Lessons of life's ups and downs

I read about people feeling as though they're walking on eggshells when dealing with dementia but that to me assumes that the things you do in advance will make a difference when actually that isn't always true (sometimes it is but not always).  Instead you need to go with the flow and learn from everything.  Yesterday I realised that after 36 years Ash is no longer comfortable eating outside in an evening or even sitting out in the garden afterwards.  This took my breath away for a while as he's always been the one to say that it's too nice to spend time indoors however we still have conversations in the evening albeit centred around answers to questions in the quiz shows he likes to watch so I've decided to enjoy the garden in the day time and join him in front of the television later on.  I wrote a very long piece about this to start with but then I decided you didn't need the detail just the facts.  What I did find interesting was that just by putting it all down I was able to let go of the sense of losing something special and move on.  I've never been able to write a diary, my brain works so much faster than any pen that I make mistakes, have to cross things out and it all looks such a mess.  This however means I can put feelings down on paper to get them out into the open and then delete them.  I recommend it.

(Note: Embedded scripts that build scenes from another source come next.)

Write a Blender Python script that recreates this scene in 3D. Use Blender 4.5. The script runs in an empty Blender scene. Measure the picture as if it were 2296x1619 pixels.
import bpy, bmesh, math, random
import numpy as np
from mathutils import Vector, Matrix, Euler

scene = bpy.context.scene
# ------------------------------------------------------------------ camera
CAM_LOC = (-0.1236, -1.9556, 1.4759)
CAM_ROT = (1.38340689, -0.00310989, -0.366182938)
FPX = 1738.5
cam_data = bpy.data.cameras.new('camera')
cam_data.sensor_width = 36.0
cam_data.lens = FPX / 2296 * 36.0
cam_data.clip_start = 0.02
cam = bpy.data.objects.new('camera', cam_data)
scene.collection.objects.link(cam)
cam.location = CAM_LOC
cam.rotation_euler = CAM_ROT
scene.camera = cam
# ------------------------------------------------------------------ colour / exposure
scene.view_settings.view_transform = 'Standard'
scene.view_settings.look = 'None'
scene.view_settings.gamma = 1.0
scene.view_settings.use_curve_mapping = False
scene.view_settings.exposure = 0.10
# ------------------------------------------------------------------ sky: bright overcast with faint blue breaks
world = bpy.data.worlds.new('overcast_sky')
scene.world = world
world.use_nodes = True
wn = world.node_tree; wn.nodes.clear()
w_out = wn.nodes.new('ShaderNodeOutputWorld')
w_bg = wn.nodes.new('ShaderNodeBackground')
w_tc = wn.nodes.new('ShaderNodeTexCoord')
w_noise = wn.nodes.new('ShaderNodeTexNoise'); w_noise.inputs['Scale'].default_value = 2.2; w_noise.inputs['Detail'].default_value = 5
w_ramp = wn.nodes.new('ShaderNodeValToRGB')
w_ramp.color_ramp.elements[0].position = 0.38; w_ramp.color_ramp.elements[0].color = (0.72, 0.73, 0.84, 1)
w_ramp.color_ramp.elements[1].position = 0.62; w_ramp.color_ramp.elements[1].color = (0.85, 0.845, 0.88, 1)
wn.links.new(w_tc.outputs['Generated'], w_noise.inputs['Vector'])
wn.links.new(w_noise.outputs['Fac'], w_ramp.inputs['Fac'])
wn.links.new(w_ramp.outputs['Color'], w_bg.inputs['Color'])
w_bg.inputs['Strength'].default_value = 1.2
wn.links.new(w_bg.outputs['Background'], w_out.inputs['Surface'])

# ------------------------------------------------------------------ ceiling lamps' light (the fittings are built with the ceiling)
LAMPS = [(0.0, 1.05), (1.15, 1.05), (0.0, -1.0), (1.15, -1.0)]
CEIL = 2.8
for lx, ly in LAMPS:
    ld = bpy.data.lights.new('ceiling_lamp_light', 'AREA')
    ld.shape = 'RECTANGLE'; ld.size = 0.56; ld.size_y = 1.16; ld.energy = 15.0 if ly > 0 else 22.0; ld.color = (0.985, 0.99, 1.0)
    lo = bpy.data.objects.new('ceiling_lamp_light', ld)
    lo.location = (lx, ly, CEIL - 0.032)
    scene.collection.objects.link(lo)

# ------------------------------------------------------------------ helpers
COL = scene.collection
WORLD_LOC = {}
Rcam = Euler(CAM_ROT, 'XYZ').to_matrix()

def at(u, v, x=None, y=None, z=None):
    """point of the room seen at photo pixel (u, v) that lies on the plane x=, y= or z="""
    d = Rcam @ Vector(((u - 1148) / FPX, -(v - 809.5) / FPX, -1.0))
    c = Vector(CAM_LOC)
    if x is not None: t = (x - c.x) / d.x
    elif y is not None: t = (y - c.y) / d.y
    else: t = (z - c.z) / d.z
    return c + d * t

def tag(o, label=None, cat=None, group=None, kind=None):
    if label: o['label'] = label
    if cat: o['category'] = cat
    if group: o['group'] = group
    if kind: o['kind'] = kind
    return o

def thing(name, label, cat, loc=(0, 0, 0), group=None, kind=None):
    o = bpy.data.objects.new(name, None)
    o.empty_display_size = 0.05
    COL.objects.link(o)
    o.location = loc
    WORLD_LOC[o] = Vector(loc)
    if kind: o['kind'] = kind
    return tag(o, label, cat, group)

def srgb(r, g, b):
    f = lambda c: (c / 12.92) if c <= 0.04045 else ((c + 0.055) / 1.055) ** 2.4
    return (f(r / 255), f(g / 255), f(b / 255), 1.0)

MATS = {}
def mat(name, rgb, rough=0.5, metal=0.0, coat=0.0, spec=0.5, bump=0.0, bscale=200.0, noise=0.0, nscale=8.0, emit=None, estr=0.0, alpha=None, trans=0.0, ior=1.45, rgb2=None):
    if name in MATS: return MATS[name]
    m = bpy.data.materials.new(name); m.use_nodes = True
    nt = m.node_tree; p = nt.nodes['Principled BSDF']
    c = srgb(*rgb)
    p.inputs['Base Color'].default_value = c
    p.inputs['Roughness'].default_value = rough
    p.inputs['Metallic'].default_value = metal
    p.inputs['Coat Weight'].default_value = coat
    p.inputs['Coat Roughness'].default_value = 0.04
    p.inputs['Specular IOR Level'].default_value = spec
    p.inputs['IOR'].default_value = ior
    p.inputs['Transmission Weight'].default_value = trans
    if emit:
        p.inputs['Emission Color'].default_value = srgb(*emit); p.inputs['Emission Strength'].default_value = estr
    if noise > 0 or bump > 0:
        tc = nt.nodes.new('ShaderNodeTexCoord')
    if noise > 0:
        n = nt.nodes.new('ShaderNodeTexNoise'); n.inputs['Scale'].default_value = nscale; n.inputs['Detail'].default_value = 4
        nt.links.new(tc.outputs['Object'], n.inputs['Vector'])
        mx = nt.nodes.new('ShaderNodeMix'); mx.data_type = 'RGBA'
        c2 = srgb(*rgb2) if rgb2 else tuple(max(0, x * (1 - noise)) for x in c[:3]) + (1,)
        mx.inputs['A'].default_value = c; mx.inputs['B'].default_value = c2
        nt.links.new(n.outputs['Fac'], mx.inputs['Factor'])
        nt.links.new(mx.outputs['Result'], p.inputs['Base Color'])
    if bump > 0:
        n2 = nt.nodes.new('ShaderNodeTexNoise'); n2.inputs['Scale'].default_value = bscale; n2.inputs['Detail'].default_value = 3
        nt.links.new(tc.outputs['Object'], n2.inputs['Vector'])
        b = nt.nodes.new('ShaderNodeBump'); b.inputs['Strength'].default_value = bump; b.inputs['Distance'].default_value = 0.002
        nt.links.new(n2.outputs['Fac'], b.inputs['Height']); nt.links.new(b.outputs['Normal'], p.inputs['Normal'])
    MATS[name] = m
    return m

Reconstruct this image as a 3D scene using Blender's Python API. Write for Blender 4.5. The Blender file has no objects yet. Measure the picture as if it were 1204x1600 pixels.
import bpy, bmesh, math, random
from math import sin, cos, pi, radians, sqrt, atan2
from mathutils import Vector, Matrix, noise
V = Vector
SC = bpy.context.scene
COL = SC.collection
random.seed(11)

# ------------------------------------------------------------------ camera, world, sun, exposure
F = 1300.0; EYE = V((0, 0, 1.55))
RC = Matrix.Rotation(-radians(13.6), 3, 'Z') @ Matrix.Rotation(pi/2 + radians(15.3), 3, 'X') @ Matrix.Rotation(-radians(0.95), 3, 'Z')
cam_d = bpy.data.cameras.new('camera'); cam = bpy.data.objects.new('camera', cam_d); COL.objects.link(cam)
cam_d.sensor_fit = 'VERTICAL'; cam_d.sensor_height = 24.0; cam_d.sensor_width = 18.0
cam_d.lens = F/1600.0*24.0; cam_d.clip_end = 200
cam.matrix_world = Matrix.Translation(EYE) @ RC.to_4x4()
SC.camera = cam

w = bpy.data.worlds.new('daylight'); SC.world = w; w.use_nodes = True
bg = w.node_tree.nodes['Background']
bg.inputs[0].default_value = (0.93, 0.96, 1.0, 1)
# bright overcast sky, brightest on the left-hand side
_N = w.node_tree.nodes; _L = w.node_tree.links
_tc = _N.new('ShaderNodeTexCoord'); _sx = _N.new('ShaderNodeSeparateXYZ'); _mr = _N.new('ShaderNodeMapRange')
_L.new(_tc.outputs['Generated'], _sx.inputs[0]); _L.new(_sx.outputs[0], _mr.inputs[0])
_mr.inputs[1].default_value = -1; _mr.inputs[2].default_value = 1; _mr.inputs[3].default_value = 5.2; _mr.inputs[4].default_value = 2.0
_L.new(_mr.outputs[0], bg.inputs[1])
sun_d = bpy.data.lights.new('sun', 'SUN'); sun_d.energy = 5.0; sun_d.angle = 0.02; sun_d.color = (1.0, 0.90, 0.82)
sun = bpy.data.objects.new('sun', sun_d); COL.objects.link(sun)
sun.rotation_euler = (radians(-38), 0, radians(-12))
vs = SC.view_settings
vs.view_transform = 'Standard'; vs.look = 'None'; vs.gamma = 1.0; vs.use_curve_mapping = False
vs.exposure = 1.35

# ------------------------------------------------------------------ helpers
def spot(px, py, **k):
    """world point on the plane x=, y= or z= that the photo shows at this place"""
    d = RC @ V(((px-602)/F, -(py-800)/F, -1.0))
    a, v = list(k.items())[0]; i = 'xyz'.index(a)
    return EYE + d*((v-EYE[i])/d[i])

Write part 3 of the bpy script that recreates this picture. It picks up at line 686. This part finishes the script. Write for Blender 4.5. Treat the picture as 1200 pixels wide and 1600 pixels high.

Following on with learning from things, for the second morning running Ash has woken before me and then laid next to me stressing about getting up in case he wakes me.  Luckily I've woken in time as, if he goes downstairs first, he can't remember what day it is, what's happening or why he's in the kitchen and not me so the day gets off to a bad start.  What have I learnt from this?  To set the alarm for 7am whether we need to get up or not.  This by the way has moved on from not setting the alarm as he was anxious about being hurried so another important lesson is that in any life nothing stays the same and you have to work at it all to keep up.

The third lesson has come from the realisation that, just because we'd had the problem of him waking before me for the second morning in a row, that particular source of stress didn't affect the rest of the morning and we were actually able to have a conversation about the impending visit to my mum.  What did I learn there?  That things rarely pan out as I expect them to and so I shouldn't necessarily expect the worst.

As I've said before, if I can see this as a series of difficulties to overcome rather than one huge problem that I can't see any end to I have hopes that I will survive sanity intact.